'''
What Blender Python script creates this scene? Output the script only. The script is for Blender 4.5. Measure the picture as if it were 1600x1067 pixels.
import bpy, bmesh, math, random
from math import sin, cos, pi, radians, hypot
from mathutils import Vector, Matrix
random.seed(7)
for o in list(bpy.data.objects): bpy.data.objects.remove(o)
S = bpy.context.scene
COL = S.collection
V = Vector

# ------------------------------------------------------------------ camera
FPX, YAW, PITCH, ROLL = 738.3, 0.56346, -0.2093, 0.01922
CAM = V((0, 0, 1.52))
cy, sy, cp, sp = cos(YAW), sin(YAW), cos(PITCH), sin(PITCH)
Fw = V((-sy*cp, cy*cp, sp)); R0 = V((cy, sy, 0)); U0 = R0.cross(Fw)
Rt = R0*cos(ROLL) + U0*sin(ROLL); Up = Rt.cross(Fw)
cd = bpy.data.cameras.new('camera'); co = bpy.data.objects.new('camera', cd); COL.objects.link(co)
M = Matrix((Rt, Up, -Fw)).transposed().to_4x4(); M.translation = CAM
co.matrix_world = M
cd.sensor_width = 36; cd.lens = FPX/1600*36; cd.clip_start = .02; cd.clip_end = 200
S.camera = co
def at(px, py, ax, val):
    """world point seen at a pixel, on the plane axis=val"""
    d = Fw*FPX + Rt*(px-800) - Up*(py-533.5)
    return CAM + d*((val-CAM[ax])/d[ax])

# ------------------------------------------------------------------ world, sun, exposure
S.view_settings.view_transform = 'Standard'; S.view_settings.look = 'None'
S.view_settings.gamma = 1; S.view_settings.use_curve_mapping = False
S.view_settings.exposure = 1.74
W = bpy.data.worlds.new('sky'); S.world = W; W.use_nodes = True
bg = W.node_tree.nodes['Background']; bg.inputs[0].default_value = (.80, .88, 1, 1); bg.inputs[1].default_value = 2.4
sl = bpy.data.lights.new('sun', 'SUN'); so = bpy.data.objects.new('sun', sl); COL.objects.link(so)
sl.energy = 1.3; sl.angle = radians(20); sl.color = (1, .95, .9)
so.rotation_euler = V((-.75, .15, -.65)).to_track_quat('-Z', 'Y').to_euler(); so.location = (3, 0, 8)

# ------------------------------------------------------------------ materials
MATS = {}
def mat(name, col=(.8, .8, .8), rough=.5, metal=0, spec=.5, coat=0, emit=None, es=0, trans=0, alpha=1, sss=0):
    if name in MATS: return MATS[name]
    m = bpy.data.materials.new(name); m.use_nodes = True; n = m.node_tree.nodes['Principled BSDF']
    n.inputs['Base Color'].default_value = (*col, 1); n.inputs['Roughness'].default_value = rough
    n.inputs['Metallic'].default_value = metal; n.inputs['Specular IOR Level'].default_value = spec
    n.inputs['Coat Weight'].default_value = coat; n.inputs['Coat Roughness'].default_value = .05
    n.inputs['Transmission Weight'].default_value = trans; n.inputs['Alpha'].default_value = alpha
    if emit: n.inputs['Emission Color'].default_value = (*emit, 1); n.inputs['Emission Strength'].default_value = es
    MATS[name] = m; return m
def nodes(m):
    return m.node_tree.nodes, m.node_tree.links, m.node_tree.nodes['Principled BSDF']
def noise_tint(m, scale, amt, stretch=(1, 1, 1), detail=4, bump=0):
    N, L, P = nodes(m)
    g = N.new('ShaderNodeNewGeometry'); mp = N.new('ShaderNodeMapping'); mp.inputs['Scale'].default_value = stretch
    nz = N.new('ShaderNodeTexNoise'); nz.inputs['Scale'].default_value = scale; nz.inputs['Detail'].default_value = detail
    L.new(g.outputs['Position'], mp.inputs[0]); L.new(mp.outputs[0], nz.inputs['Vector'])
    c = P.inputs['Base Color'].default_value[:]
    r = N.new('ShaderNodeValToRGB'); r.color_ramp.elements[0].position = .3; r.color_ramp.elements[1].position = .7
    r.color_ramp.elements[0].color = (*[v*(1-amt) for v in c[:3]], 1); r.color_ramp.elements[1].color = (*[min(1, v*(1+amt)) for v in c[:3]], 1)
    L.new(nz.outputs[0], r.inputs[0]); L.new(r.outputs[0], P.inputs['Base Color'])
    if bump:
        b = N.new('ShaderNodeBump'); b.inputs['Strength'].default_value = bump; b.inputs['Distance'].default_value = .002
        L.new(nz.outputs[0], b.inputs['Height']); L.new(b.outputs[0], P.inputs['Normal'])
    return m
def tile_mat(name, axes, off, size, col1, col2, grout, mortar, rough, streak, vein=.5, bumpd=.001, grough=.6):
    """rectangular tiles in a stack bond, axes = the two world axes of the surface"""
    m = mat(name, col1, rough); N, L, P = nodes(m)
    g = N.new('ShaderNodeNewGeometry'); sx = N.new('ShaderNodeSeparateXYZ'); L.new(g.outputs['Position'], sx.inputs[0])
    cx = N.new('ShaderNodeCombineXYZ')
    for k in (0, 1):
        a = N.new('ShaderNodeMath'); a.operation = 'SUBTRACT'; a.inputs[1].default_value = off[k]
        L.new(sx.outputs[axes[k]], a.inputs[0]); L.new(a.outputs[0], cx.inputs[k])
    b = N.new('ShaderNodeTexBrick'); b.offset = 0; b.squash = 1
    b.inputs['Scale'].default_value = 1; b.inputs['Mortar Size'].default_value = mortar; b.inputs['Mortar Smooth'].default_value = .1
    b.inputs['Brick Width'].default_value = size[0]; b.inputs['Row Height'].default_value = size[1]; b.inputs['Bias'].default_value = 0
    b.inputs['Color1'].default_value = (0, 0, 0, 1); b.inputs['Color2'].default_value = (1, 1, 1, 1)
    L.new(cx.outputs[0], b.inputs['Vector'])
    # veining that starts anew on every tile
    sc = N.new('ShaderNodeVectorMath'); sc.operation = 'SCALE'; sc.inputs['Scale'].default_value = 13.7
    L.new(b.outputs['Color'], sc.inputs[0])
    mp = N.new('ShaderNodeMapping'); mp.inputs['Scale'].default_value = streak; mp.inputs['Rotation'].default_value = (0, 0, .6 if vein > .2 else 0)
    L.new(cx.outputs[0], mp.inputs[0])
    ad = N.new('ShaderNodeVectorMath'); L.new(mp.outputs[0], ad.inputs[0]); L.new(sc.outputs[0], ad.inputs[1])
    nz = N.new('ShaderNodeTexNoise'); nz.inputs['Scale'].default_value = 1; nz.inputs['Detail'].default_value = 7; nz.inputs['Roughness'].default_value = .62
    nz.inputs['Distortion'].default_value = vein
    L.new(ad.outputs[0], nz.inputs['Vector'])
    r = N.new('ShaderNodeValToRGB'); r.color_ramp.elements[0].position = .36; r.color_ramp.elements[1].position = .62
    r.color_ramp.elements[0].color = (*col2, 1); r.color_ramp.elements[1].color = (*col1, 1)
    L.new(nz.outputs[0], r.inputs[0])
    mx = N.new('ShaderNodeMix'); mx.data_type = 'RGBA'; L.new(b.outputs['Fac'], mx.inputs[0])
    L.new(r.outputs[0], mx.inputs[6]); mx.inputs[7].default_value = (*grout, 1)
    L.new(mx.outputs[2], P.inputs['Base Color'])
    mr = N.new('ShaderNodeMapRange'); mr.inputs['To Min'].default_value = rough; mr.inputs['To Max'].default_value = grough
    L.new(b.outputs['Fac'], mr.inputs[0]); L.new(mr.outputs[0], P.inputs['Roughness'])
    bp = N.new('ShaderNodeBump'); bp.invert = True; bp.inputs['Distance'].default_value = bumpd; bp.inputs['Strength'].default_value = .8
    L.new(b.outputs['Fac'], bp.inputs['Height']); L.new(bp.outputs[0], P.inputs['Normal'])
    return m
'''
Starting at the first line of the material above, reproduce each line exactly up to and including the line with "so.location = (3, 0, 8)".

**CORRECT ANSWER**
What Blender Python script creates this scene? Output the script only. The script is for Blender 4.5. Measure the picture as if it were 1600x1067 pixels.
import bpy, bmesh, math, random
from math import sin, cos, pi, radians, hypot
from mathutils import Vector, Matrix
random.seed(7)
for o in list(bpy.data.objects): bpy.data.objects.remove(o)
S = bpy.context.scene
COL = S.collection
V = Vector

# ------------------------------------------------------------------ camera
FPX, YAW, PITCH, ROLL = 738.3, 0.56346, -0.2093, 0.01922
CAM = V((0, 0, 1.52))
cy, sy, cp, sp = cos(YAW), sin(YAW), cos(PITCH), sin(PITCH)
Fw = V((-sy*cp, cy*cp, sp)); R0 = V((cy, sy, 0)); U0 = R0.cross(Fw)
Rt = R0*cos(ROLL) + U0*sin(ROLL); Up = Rt.cross(Fw)
cd = bpy.data.cameras.new('camera'); co = bpy.data.objects.new('camera', cd); COL.objects.link(co)
M = Matrix((Rt, Up, -Fw)).transposed().to_4x4(); M.translation = CAM
co.matrix_world = M
cd.sensor_width = 36; cd.lens = FPX/1600*36; cd.clip_start = .02; cd.clip_end = 200
S.camera = co
def at(px, py, ax, val):
    """world point seen at a pixel, on the plane axis=val"""
    d = Fw*FPX + Rt*(px-800) - Up*(py-533.5)
    return CAM + d*((val-CAM[ax])/d[ax])

# ------------------------------------------------------------------ world, sun, exposure
S.view_settings.view_transform = 'Standard'; S.view_settings.look = 'None'
S.view_settings.gamma = 1; S.view_settings.use_curve_mapping = False
S.view_settings.exposure = 1.74
W = bpy.data.worlds.new('sky'); S.world = W; W.use_nodes = True
bg = W.node_tree.nodes['Background']; bg.inputs[0].default_value = (.80, .88, 1, 1); bg.inputs[1].default_value = 2.4
sl = bpy.data.lights.new('sun', 'SUN'); so = bpy.data.objects.new('sun', sl); COL.objects.link(so)
sl.energy = 1.3; sl.angle = radians(20); sl.color = (1, .95, .9)
so.rotation_euler = V((-.75, .15, -.65)).to_track_quat('-Z', 'Y').to_euler(); so.location = (3, 0, 8)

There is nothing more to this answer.